## AIM
All lines from the line containing "Build this scene" up to and including the last line of the listing below should be echoed exactly; no other lines belong in the response.

--- Begin GIVEN RECORDS ---

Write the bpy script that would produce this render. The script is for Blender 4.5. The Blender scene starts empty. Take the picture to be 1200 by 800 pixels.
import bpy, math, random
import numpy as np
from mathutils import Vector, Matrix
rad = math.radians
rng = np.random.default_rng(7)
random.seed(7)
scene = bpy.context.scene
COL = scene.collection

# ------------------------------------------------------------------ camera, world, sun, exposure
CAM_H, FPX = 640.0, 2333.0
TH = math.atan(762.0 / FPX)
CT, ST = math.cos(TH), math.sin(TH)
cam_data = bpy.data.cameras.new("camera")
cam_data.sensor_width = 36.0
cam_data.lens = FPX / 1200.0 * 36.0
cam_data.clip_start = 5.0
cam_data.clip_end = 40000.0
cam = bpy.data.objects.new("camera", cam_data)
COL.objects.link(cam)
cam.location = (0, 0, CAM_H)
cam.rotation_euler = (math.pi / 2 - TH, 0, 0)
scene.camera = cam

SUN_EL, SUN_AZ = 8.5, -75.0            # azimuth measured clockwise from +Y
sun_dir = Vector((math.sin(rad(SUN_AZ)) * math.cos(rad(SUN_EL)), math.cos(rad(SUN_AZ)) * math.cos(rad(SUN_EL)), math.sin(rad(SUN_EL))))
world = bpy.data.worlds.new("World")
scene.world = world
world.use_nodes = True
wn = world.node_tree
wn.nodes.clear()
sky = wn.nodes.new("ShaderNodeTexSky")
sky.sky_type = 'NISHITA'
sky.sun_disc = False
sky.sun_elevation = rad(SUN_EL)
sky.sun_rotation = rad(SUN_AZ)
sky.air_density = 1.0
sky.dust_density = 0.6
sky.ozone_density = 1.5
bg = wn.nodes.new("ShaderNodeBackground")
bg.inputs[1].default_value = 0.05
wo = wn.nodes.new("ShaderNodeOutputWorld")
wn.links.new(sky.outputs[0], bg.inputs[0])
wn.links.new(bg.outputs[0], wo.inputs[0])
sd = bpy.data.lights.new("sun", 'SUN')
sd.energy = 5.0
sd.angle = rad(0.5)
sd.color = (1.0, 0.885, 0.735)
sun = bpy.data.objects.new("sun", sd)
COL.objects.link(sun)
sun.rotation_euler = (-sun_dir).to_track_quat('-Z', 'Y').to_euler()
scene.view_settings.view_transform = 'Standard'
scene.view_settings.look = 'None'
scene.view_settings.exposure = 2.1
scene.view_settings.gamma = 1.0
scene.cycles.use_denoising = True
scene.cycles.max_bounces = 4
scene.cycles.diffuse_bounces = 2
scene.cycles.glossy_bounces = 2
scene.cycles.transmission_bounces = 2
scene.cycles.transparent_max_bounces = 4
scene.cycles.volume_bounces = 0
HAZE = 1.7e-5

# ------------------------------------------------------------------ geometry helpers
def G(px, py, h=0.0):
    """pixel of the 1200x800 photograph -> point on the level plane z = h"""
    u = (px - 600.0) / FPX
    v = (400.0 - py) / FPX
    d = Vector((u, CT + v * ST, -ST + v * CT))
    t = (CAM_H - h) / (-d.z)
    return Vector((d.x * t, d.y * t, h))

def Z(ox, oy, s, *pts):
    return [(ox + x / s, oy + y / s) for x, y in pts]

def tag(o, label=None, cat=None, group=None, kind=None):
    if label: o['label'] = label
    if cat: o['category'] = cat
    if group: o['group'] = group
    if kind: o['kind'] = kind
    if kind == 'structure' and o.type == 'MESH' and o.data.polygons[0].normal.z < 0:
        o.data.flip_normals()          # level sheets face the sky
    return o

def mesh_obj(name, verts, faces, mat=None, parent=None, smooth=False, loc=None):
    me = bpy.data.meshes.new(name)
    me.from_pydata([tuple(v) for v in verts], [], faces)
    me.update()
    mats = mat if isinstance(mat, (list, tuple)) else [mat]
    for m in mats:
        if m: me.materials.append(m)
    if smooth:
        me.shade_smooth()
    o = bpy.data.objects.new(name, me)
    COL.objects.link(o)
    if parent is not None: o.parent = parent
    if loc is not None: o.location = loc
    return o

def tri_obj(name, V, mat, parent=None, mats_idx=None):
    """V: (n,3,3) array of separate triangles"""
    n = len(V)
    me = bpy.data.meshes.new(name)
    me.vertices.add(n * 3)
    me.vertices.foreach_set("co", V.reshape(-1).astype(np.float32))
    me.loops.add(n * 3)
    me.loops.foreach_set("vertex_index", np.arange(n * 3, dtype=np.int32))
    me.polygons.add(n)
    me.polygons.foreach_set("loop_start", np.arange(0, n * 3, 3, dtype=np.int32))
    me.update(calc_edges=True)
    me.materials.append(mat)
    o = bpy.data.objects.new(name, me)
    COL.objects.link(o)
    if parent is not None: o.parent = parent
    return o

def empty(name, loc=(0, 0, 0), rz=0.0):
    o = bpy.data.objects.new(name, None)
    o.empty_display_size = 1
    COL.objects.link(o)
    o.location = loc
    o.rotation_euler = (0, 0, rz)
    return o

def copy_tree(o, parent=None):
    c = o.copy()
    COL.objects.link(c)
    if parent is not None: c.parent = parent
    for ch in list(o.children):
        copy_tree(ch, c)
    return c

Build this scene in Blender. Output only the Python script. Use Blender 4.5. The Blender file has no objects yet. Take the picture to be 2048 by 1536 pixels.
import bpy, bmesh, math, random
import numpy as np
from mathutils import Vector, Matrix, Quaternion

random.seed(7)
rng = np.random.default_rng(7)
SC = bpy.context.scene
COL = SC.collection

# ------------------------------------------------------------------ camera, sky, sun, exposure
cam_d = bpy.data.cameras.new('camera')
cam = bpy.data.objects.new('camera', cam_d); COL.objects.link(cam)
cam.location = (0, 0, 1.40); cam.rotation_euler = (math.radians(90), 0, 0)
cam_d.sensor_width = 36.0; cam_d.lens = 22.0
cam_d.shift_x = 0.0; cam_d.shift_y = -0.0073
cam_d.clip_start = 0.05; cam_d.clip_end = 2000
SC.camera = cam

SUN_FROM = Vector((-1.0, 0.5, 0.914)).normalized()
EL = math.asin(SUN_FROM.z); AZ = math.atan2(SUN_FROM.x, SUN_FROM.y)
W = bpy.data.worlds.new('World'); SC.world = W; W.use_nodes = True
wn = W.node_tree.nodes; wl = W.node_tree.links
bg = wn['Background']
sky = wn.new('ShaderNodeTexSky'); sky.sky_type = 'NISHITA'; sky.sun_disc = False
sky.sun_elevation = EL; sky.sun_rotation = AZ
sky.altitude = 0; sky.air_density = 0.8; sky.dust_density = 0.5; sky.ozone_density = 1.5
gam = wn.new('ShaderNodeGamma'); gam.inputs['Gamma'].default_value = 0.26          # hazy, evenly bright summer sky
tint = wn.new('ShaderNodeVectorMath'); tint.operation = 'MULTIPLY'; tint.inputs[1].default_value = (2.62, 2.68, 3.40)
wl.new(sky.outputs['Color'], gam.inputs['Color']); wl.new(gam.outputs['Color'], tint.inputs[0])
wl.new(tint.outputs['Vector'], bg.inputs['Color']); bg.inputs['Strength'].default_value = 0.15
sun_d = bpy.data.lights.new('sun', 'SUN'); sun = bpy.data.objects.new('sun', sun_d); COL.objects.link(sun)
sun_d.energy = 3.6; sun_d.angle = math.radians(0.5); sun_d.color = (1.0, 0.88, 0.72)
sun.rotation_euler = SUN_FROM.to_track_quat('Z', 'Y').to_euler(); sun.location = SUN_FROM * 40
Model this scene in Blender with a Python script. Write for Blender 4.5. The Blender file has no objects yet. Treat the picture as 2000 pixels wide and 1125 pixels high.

--- End GIVEN RECORDS ---

## CORRECT RESULT
Build this scene in Blender. Output only the Python script. Use Blender 4.5. The Blender file has no objects yet. Take the picture to be 2048 by 1536 pixels.
import bpy, bmesh, math, random
import numpy as np
from mathutils import Vector, Matrix, Quaternion

random.seed(7)
rng = np.random.default_rng(7)
SC = bpy.context.scene
COL = SC.collection

# ------------------------------------------------------------------ camera, sky, sun, exposure
cam_d = bpy.data.cameras.new('camera')
cam = bpy.data.objects.new('camera', cam_d); COL.objects.link(cam)
cam.location = (0, 0, 1.40); cam.rotation_euler = (math.radians(90), 0, 0)
cam_d.sensor_width = 36.0; cam_d.lens = 22.0
cam_d.shift_x = 0.0; cam_d.shift_y = -0.0073
cam_d.clip_start = 0.05; cam_d.clip_end = 2000
SC.camera = cam

SUN_FROM = Vector((-1.0, 0.5, 0.914)).normalized()
EL = math.asin(SUN_FROM.z); AZ = math.atan2(SUN_FROM.x, SUN_FROM.y)
W = bpy.data.worlds.new('World'); SC.world = W; W.use_nodes = True
wn = W.node_tree.nodes; wl = W.node_tree.links
bg = wn['Background']
sky = wn.new('ShaderNodeTexSky'); sky.sky_type = 'NISHITA'; sky.sun_disc = False
sky.sun_elevation = EL; sky.sun_rotation = AZ
sky.altitude = 0; sky.air_density = 0.8; sky.dust_density = 0.5; sky.ozone_density = 1.5
gam = wn.new('ShaderNodeGamma'); gam.inputs['Gamma'].default_value = 0.26          # hazy, evenly bright summer sky
tint = wn.new('ShaderNodeVectorMath'); tint.operation = 'MULTIPLY'; tint.inputs[1].default_value = (2.62, 2.68, 3.40)
wl.new(sky.outputs['Color'], gam.inputs['Color']); wl.new(gam.outputs['Color'], tint.inputs[0])
wl.new(tint.outputs['Vector'], bg.inputs['Color']); bg.inputs['Strength'].default_value = 0.15
sun_d = bpy.data.lights.new('sun', 'SUN'); sun = bpy.data.objects.new('sun', sun_d); COL.objects.link(sun)
sun_d.energy = 3.6; sun_d.angle = math.radians(0.5); sun_d.color = (1.0, 0.88, 0.72)
sun.rotation_euler = SUN_FROM.to_track_quat('Z', 'Y').to_euler(); sun.location = SUN_FROM * 40
Model this scene in Blender with a Python script. Write for Blender 4.5. The Blender file has no objects yet. Treat the picture as 2000 pixels wide and 1125 pixels high.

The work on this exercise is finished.